The first object that strikes, on entering the body of the edifice, is the vast aërial dome, rising to the height of 180 feet above the flooring, reposing on four massive arches, forming the segments of semi-domes, and supported by others still less. The dome is perforated by twenty-six windows, and a multitude of others appear in the perspective. On each side are colonnades supporting galleries, one of which was reserved for the emperor, and called the Gallery of Constantine. Round the base of the dome runs another gallery, at a great elevation. It is splendidly illuminated during the evenings of the Ramazan and other Turkish festivals, and produces a magnificent effect. Different parts of the edifice are supported by 104 pillars, amongst which are eight of porphyry removed by Constantine from the temple of the Sun at Rome, and six of green jasper from the temple of Diana at Ephesus.
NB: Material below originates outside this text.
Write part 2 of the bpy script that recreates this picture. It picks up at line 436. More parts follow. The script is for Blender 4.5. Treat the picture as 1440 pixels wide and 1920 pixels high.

The sun was the tutelary deity of the emperor while he continued a heathen; when he adopted a better, he removed those ornaments of the temples both of Apollo and Diana, to enrich the temple of Christ. The walls and domes are encrusted with mosaic, which forms various figures and devices. They have been nearly obliterated by the Turks. There yet remain, however, great winged seraphims in the four angles under the central dome, whose faces are mutilated because they represented the human countenance. The rest are covered over with Arabic inscriptions from the Koran, and among them the 104 attributes of Allah, which every Turk is bound to repeat over in his daily prayers. The mosaic of the dome is constantly falling from its cement, and is found to consist of small cubes about the size of playing-dice, of various-coloured glass, which the imaums collect and sell to Franks, who have them formed and set in crosses, and thus commemorate that faith for which the mosque was originally built.